Aged between 19 and 32, the accused have been linked in part to the U.S. terror alert that was issued on August 1 to protect financial institutions in New York, New Jersey, and Washington D.C.

U.S. Attorney General John Ashcroft said Tuesday that federal authorities are considering the possible extradition of some of the individuals, but no decision has been made.

According to a U.S. official, one of the suspects, 32-year-old Dhiren Barot, is a senior al-Qaida operative who might have conducted reconnaissance trips in the United States to check out possible targets.

Prosecution lawyer Sue Hemming characterized all eight men as being motivated by a strong and deeply-held ideology and were willing to carry out extreme acts. Ms. Hemming said British police have seized dozens of computers. Examining the thousands of files, she said, will require a lengthy investigation.

Mudassar Arani, the lawyer representing seven of the suspects, refused to comment on the allegations, but said she is filing a complaint against the police for abusing the prisoners.

"The complaints will be pursued further with the police," he said. "A formal complaint has been filed against the police officers."
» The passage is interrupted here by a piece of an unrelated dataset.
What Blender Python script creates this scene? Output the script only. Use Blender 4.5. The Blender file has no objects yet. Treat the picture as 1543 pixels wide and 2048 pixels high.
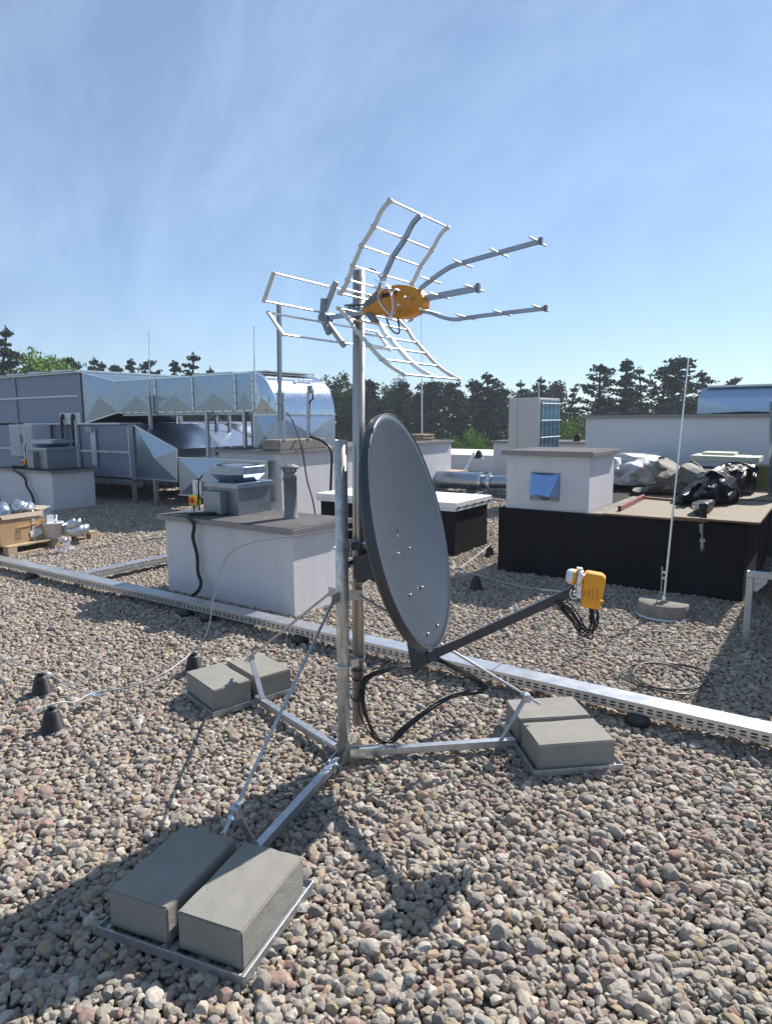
import bpy, bmesh, math, random
import numpy as np
from mathutils import Vector, Matrix, noise
random.seed(7)
S = bpy.context.scene
COL = S.collection
PI = math.pi
R = math.radians

# ---------------------------------------------------------------- camera model (photo pixels, 1543 x 2048)
F, CX, CY, H = 1332.8, 771.5, 1024.0, 1.68
TH, YAW, ROLL = R(8.0), R(34.38), R(-.4366)
cr, sr, ct, st, cw, sw = math.cos(ROLL), math.sin(ROLL), math.cos(TH), math.sin(TH), math.cos(YAW), math.sin(YAW)
M = np.array([[cr, 0, sr], [0, 1, 0], [-sr, 0, cr]]) @ np.array([[1, 0, 0], [0, ct, -st], [0, st, ct]]) @ np.array([[cw, sw, 0], [-sw, cw, 0], [0, 0, 1]])
CAM = np.array([0, 0, H])
def ray(x, y): return M.T @ np.array([(x - CX) / F, 1., -(y - CY) / F])
def gz(x, y, z=0.): d = ray(x, y); return Vector(CAM + d * (z - H) / d[2])
def gy(x, y, Y): d = ray(x, y); return Vector(CAM + d * Y / d[1])
def gx(x, y, X): d = ray(x, y); return Vector(CAM + d * X / d[0])
def gd(x, y, D): d = ray(x, y); return Vector(CAM + d * D / (-d[0] * sw + d[1] * cw))
def fw(P): return -P[0] * sw + P[1] * cw
def gpl(x, y, c, n):                                   # plane through c with normal n
    d = Vector(ray(x, y)); k = Vector(CAM)
    return k + d * ((c - k).dot(n) / d.dot(n))

cam = bpy.data.cameras.new('camera'); co = bpy.data.objects.new('camera', cam); COL.objects.link(co)
cam.sensor_fit = 'VERTICAL'; cam.sensor_height = 36; cam.sensor_width = 27.1; cam.lens = F / 2048 * 36
cam.clip_start = .05; cam.clip_end = 3000
mw = Matrix(((M[0][0], M[2][0], -M[1][0], 0), (M[0][1], M[2][1], -M[1][1], 0), (M[0][2], M[2][2], -M[1][2], H), (0, 0, 0, 1)))
co.matrix_world = mw; S.camera = co

# ---------------------------------------------------------------- light
SUN_AZ, SUN_EL = R(12), R(42)                          # azimuth from +Y towards +X
sd = Vector((math.sin(SUN_AZ) * math.cos(SUN_EL), math.cos(SUN_AZ) * math.cos(SUN_EL), math.sin(SUN_EL)))
sl = bpy.data.lights.new('sun', 'SUN'); so = bpy.data.objects.new('sun', sl); COL.objects.link(so)
sl.energy = 5.0; sl.angle = R(.5); sl.color = (1, .945, .88)
so.rotation_euler = sd.to_track_quat('Z', 'Y').to_euler()
W = bpy.data.worlds.new('World'); S.world = W; W.use_nodes = True
nt = W.node_tree; nt.nodes.clear()
def N(nt, t, **k):
    n = nt.nodes.new(t)
    for a, b in k.items(): setattr(n, a, b)
    return n
sky = N(nt, 'ShaderNodeTexSky', sky_type='NISHITA', sun_disc=False, sun_elevation=SUN_EL, sun_rotation=SUN_AZ, altitude=100, air_density=1.0, dust_density=.15, ozone_density=3.5)
bg = N(nt, 'ShaderNodeBackground'); bg.inputs[1].default_value = .060
ow = N(nt, 'ShaderNodeOutputWorld')
tc = N(nt, 'ShaderNodeTexCoord')
mp = N(nt, 'ShaderNodeMapping'); mp.inputs['Rotation'].default_value = (R(14), R(-28), R(25)); mp.inputs['Scale'].default_value = (1.0, 4.2, 1.9)
nz = N(nt, 'ShaderNodeTexNoise'); nz.inputs['Scale'].default_value = 1.9; nz.inputs['Detail'].default_value = 14; nz.inputs['Roughness'].default_value = .66; nz.inputs['Distortion'].default_value = .35
rp = N(nt, 'ShaderNodeValToRGB'); rp.color_ramp.elements[0].position = .40; rp.color_ramp.elements[1].position = .80
rp.color_ramp.elements[0].color = (.16, .16, .16, 1); rp.color_ramp.elements[1].color = (.36, .36, .36, 1)
mx = N(nt, 'ShaderNodeMix', data_type='RGBA'); 
gm = N(nt, 'ShaderNodeHueSaturation'); gm.inputs['Saturation'].default_value = .95
nt.links.new(tc.outputs['Generated'], mp.inputs['Vector']); nt.links.new(mp.outputs[0], nz.inputs['Vector']); nt.links.new(nz.outputs[0], rp.inputs[0])
nt.links.new(rp.outputs[0], mx.inputs[0]); nt.links.new(sky.outputs[0], gm.inputs['Color']); nt.links.new(gm.outputs[0], mx.inputs[6]); mx.inputs[7].default_value = (10.5, 12.2, 14.5, 1)
tn_ = N(nt, 'ShaderNodeMix', data_type='RGBA', blend_type='MULTIPLY'); tn_.inputs[0].default_value = 1; tn_.inputs[7].default_value = (.89, 1.0, 1.10, 1); nt.links.new(mx.outputs[2], tn_.inputs[6]); nt.links.new(tn_.outputs[2], bg.inputs[0]); nt.links.new(bg.outputs[0], ow.inputs[0])
S.view_settings.view_transform = 'Standard'; S.view_settings.look = 'None'; S.view_settings.exposure = .74; S.view_settings.gamma = 1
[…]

Earlier this week, Ms. Arani was quoted in the Guardian newspaper as saying her clients were psychologically and physically abused during two weeks of detention following their arrests on August 3. They were arrested one day after the name of a computer expert in Pakistan was published in U.S. newspapers.

Pakistani intelligence sources says the man in question was part of an anti-al-Qaida "sting" operation.